Uma breve explicação sobre a idéia. A concepção é fazer-se um Ministério Público federal, com suas várias especializações, para atuar nas várias justiças, conseqüentemente, integrar todas as pessoas hoje nessas carreiras ao Ministério Público. De modo que minha proposta é de que esta emenda seja incluída nos arts. 49 e 50. Sendo assim, se V. Ex.ª quiser desistir, acho que está contemplada; se não, votaria pela manutenção da redação que demos ao texto.

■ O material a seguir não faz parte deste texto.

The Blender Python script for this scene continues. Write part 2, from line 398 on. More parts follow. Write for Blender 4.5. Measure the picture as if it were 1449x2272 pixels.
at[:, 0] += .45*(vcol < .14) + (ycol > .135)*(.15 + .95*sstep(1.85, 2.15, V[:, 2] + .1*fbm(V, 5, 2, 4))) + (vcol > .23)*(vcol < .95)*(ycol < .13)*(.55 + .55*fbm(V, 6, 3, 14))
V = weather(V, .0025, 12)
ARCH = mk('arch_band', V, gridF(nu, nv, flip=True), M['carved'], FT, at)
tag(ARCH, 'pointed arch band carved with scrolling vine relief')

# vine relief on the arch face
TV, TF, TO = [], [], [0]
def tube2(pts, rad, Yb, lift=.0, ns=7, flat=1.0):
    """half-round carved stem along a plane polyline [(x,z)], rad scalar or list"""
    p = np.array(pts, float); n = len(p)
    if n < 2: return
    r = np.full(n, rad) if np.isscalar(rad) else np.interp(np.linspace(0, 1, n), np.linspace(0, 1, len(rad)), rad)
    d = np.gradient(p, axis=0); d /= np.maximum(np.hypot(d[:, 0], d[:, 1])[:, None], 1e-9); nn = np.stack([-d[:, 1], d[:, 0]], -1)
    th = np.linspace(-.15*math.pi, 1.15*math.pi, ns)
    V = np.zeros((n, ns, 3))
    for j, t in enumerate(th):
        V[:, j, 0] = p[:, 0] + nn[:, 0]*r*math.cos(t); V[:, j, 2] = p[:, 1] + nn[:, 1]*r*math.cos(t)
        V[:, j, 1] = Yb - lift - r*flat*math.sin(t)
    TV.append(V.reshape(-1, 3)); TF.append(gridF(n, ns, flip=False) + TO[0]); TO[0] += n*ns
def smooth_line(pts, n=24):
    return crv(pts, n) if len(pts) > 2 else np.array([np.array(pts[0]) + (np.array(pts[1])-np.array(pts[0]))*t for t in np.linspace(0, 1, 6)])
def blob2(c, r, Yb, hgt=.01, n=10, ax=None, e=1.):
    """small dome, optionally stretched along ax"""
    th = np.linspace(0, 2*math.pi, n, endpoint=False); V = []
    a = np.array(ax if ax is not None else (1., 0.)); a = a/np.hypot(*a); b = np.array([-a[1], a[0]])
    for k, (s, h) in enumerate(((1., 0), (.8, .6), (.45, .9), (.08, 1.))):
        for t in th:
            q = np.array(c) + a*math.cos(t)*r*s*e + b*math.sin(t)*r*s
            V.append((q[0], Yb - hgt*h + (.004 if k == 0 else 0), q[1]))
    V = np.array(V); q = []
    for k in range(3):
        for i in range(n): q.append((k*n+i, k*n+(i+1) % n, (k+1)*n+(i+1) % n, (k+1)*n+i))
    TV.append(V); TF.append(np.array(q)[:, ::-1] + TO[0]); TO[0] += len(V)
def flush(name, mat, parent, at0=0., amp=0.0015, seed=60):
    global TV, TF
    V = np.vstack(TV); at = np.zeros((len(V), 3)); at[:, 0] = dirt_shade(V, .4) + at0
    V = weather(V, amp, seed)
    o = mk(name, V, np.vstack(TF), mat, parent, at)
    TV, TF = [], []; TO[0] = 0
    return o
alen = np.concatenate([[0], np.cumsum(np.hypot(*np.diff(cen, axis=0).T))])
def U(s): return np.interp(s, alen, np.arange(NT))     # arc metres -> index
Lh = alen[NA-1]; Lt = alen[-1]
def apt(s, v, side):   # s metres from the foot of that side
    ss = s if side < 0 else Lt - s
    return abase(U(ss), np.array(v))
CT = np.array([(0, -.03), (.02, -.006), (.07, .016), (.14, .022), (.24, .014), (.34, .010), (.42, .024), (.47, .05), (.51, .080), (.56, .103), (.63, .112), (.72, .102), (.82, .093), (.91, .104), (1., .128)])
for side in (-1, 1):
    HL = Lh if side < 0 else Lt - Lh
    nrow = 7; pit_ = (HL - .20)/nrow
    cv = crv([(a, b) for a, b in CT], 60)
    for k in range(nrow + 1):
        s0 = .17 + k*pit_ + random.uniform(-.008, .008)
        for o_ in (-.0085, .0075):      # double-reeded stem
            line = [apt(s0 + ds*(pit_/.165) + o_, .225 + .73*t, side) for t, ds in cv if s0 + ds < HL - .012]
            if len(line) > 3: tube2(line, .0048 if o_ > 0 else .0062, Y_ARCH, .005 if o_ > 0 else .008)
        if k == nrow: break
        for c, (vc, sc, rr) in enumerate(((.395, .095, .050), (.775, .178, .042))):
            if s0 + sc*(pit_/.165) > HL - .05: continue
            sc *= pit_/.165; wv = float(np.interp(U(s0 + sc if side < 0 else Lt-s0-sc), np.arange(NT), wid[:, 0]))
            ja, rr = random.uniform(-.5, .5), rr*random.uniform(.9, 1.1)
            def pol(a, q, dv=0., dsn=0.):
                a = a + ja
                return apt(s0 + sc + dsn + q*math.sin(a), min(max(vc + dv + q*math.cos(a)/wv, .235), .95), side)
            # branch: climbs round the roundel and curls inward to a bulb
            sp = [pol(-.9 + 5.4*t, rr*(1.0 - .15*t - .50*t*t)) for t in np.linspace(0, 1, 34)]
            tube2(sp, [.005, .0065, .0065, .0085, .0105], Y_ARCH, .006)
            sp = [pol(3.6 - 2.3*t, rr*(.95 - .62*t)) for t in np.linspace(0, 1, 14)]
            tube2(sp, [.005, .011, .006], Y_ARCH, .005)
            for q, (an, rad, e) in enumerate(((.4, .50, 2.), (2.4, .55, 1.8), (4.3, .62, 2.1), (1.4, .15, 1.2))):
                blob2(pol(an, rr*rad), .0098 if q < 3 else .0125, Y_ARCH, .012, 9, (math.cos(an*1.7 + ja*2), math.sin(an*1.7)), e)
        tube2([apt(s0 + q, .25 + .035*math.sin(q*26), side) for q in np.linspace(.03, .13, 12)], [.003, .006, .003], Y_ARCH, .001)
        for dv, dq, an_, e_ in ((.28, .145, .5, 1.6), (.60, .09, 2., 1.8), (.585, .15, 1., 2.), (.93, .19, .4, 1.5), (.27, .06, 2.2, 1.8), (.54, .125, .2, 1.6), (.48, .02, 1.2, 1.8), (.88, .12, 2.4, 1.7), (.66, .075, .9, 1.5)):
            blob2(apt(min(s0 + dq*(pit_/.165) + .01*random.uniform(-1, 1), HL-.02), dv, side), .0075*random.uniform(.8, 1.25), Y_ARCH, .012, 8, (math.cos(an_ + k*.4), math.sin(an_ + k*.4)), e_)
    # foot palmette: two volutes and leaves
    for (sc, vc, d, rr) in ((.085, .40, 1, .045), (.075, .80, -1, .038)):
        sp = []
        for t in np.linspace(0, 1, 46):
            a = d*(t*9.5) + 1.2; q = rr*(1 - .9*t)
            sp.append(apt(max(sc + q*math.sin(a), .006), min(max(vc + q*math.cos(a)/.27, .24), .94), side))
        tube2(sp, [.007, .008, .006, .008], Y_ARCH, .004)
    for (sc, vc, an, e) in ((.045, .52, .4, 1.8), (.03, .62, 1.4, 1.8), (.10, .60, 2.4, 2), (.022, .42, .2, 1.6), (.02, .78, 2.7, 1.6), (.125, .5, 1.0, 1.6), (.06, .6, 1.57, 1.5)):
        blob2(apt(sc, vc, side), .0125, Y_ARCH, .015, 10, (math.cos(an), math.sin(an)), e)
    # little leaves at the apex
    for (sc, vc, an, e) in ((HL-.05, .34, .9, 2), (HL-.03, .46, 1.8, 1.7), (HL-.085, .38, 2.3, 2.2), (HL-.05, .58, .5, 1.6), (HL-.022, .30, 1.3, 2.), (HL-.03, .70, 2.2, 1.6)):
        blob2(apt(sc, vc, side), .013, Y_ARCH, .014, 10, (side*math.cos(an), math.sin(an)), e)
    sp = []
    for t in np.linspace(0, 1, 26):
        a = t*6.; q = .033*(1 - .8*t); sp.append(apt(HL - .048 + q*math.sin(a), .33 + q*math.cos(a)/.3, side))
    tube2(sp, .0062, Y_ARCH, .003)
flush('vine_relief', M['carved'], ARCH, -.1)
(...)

Mais adiante na discussão naquele dia, o relator insistiu:
Sr. Presidente, a idéia que estamos propondo – e foi um pouco a estruturação geral – é da unificação do Ministério Público da União. Há um Ministério Público com vários segmentos especializados, que atuem nas várias justiças. De modo que, evidentemente, os que estão atualmente na carreira têm de ser aproveitados. Não vamos pôr em disponibilidade centenas de pessoas. A lei encontrará uma maneira de acomodar as situações. É assunto mais de Disposições Transitórias do que propriamente de Constituição. De modo que estamos insistindo na tese do nosso parecer
Várias fórmulas foram discutidas. No projeto B de Constituição, de 5 de julho de 1988, o Ministério Público aparecia no art. 134 e abrangia o Ministério Público Federal, o Ministério Público do Trabalho, o Ministério Público Militar, o o Ministério Público do Distrito Federal e Territórios e o Ministério Público junto ao Tribunal de Contas. Seriam cinco os ramos do MPU.
No entanto, ao final da ANC, prevaleceu o modelo de MPU de quatro ramos, que hoje está inserido no art. 128, inciso I, da Constituição, e que foi regulamentado pela Lei Complementar 75, de 20 de maio de 1993.

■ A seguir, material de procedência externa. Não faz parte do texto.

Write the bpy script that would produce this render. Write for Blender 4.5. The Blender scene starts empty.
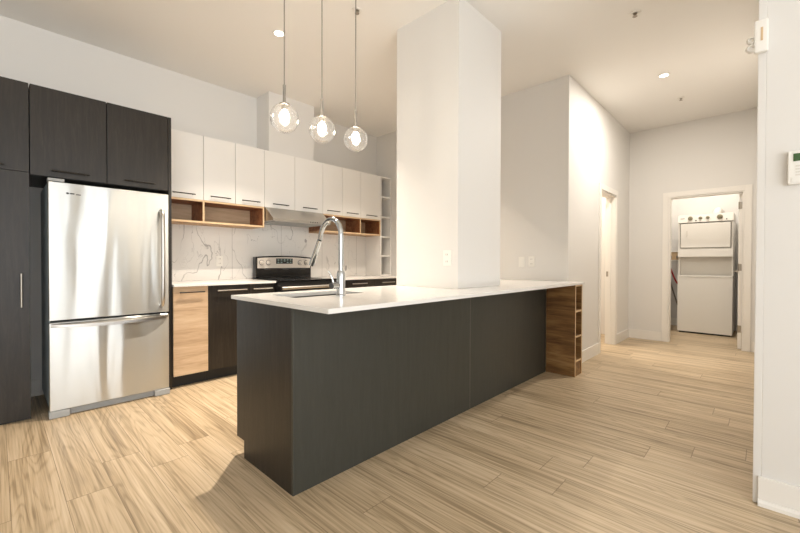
import bpy, bmesh, math, random
from mathutils import Vector, Matrix

S = bpy.context.scene
COL = S.collection
random.seed(7)

# ------------------------------------------------------------------ camera
TH, PIT, ROLL, FPX, EYE = math.radians(43.499), math.radians(0.6405), math.radians(0.1417), 383.92, 1.12
fw = Vector((math.cos(TH) * math.cos(PIT), math.sin(TH) * math.cos(PIT), -math.sin(PIT)))
r0 = Vector((math.sin(TH), -math.cos(TH), 0))
u0 = r0.cross(fw)
rt = r0 * math.cos(ROLL) + u0 * math.sin(ROLL)
upv = -r0 * math.sin(ROLL) + u0 * math.cos(ROLL)
cam = bpy.data.objects.new('camera', bpy.data.cameras.new('camera'))
COL.objects.link(cam)
cam.matrix_world = Matrix(((rt.x, upv.x, -fw.x, 0), (rt.y, upv.y, -fw.y, 0), (rt.z, upv.z, -fw.z, EYE), (0, 0, 0, 1)))
cam.data.sensor_width = 36
cam.data.lens = FPX / 800 * 36
cam.data.clip_start = 0.02
S.camera = cam

# ------------------------------------------------------------------ exposure, sky, large lights
S.view_settings.view_transform = 'Standard'
S.view_settings.look = 'None'
S.view_settings.gamma = 1
S.view_settings.exposure = 0.10
S.view_settings.use_curve_mapping = False
W = bpy.data.worlds.new('sky')
S.world = W
W.use_nodes = True
bg = W.node_tree.nodes['Background']
bg.inputs[0].default_value = (0.90, 0.95, 1.0, 1)
DAY = (0.95, 0.98, 1.0)
WARM = (1.0, 0.875, 0.735)
SOFT = (1.0, 0.935, 0.855)
P_WINDOW, P_DOWN, P_HALL, P_BULB, P_LAUNDRY, P_BATH = 118, 32, 31, 120, 20, 36
P_UPFILL, P_SIDE, P_FAR, P_SKY = 110, 12, 18, 1.8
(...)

Trinta anos depois é hora de perguntar: terá sido este o melhor arranjo institucional para o Ministério Público brasileiro?
A proposta inicial de Plínio daria outro formato ao MP nacional. Respeitada a organicidade federativa do Estado brasileiro, ao lado dos Ministérios Públicos dos Estados, teríamos um só Ministério Público “federal”, que abarcaria as atribuições hoje distribuídas entre o MPF, o MPM e o MPT e ainda as competências do Ministério Público junto ao Tribunal de Contas da União (TCU).

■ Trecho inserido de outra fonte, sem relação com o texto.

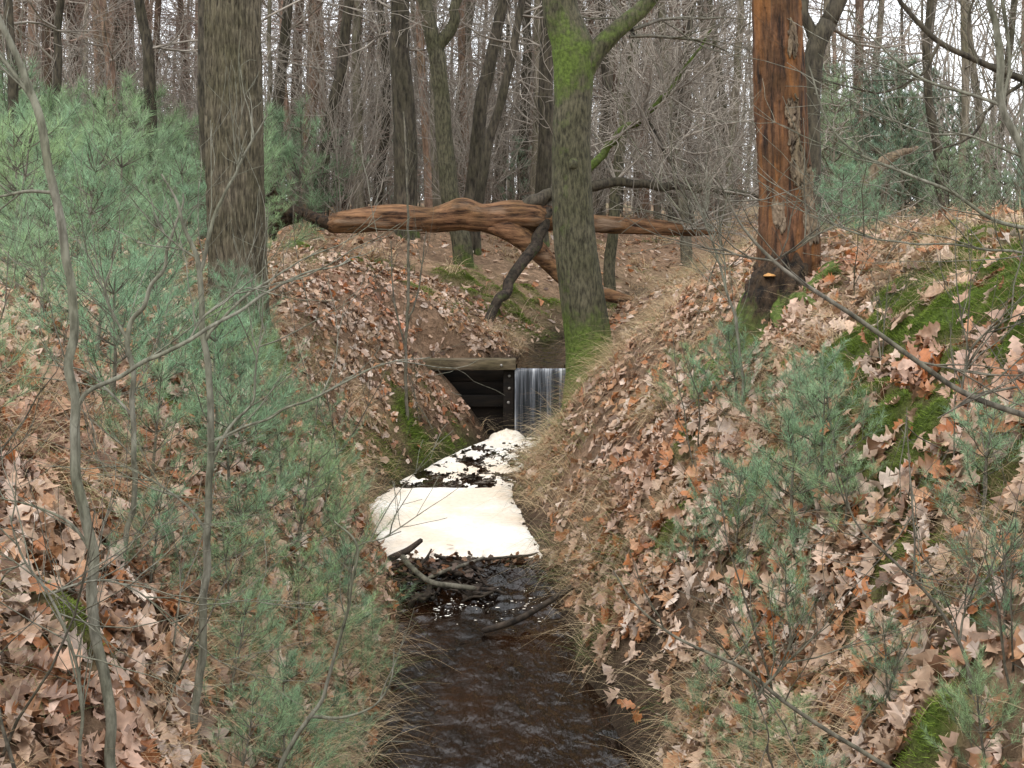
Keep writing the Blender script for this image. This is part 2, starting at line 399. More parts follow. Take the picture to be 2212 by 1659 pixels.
# ------------------------------------------------------------------ weir
def box(mb, x0, x1, y0, y1, z0, z1, moss=0.0):
    v = [(x, y, z) for z in (z0, z1) for y in (y0, y1) for x in (x0, x1)]
    mb.add(v, [(0, 2, 3, 1), (4, 5, 7, 6), (0, 1, 5, 4), (2, 6, 7, 3), (0, 4, 6, 2), (1, 3, 7, 5)], None, moss)
def bevel(o, w=.006):
    md = o.modifiers.new("bevel", 'BEVEL'); md.width = w; md.segments = 2
weir = thing("weir", "timber weir with plank wall and falling water beside it", "weir", (0, 14.1, 0))
def bpart(name, boxes, mat, w=.006, moss=0.0):
    mb = MB()
    for bx in boxes: box(mb, *bx, moss=moss)
    o = part(name, mb, mat, weir, smooth=False); bevel(o, w); return o
bpart("beam", [(-1.16, .045, 13.90, 14.07, .875, .995)], M_beam, .012, .2)
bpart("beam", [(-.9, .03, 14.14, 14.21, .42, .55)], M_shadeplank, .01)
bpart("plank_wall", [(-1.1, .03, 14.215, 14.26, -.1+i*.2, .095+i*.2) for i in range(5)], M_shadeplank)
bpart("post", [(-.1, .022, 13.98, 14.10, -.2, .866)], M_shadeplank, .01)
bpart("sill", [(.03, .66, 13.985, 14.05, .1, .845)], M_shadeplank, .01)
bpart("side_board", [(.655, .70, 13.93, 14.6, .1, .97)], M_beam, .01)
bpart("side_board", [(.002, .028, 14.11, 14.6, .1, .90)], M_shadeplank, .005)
for (bx, by, bz) in [(-.03, 13.975, .80), (-.04, 13.975, .50), (-.03, 13.975, .66), (-.12, 13.895, .93), (-.08, 14.135, .48)]:
    mb = MB(); p = np.array([[bx, by+.02, bz], [bx, by, bz], [bx, by-.008, bz], [bx, by-.011, bz]]); tubes(mb, p[None], np.array([[.017, .017, .012, .001]]), 10)
    part("bolt", mb, M_bolt, weir)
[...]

Com a opção pelo MPU dividido em quatro ramos, o MPC/TCU ficou de fora e hoje está previsto no art. 130 da Constituição, com status especial, sendo regulado pelos arts. 80 a 84 da Lei 8.443, de 16 de julho de 1992.
Se tal modelo unificado vingasse, teríamos um MP mais enxuto e quiçá com menos conflitos corporativos, de cunho orçamentário e administrativo no esfera da União.
Em 1988, um importante órgão, também essencial à função jurisdicional do Estado, adotou essa modelagem institucional condensada: a Defensoria Pública da União (DPU).
Na redação original do art. 134, parágrafo único, da Constituição, uma lei complementar organizaria a Defensoria Pública da União e do Distrito Federal e dos Territórios e prescreveria normas gerais para sua organização nos Estados.
Com o advento da Lei Complementar 80, de 12 de janeiro de 1994, a Defensoria Pública foi organizada para abranger (art. 2º) a Defensoria Pública da União; a Defensoria Pública do Distrito Federal e dos Territórios; e as Defensorias Públicas dos Estados.
Segundo o art. 14 da Lei Orgânica, a Defensoria Pública da União (DPU) atua nos Estados, no Distrito Federal e nos Territórios, perante as Justiças Federal, do Trabalho, Eleitoral e Militar. Um só órgão federal tem atribuição para postular em todas as Justiças da União, a comun e as especializadas.
Ao longo de sua evolução institucional, graças às Emendas 45, 74 e 80, as Defensorias Públicas vêm emulando o Ministério Público, especialmente em organização, prerrogativas, deveres e atribuições.
No entanto, a DPU, em particular, não adotou o modelo ramificado do MPU, o que abre espaço para interessantes estudos comparativos, do ponto de vista orçamentário e de avaliação de eficiência e desempenho, entre essas duas instituições republicanas.
Uma DPU dividida em ramos funcionaria melhor? Ou um MPU unificado seria mais eficiente?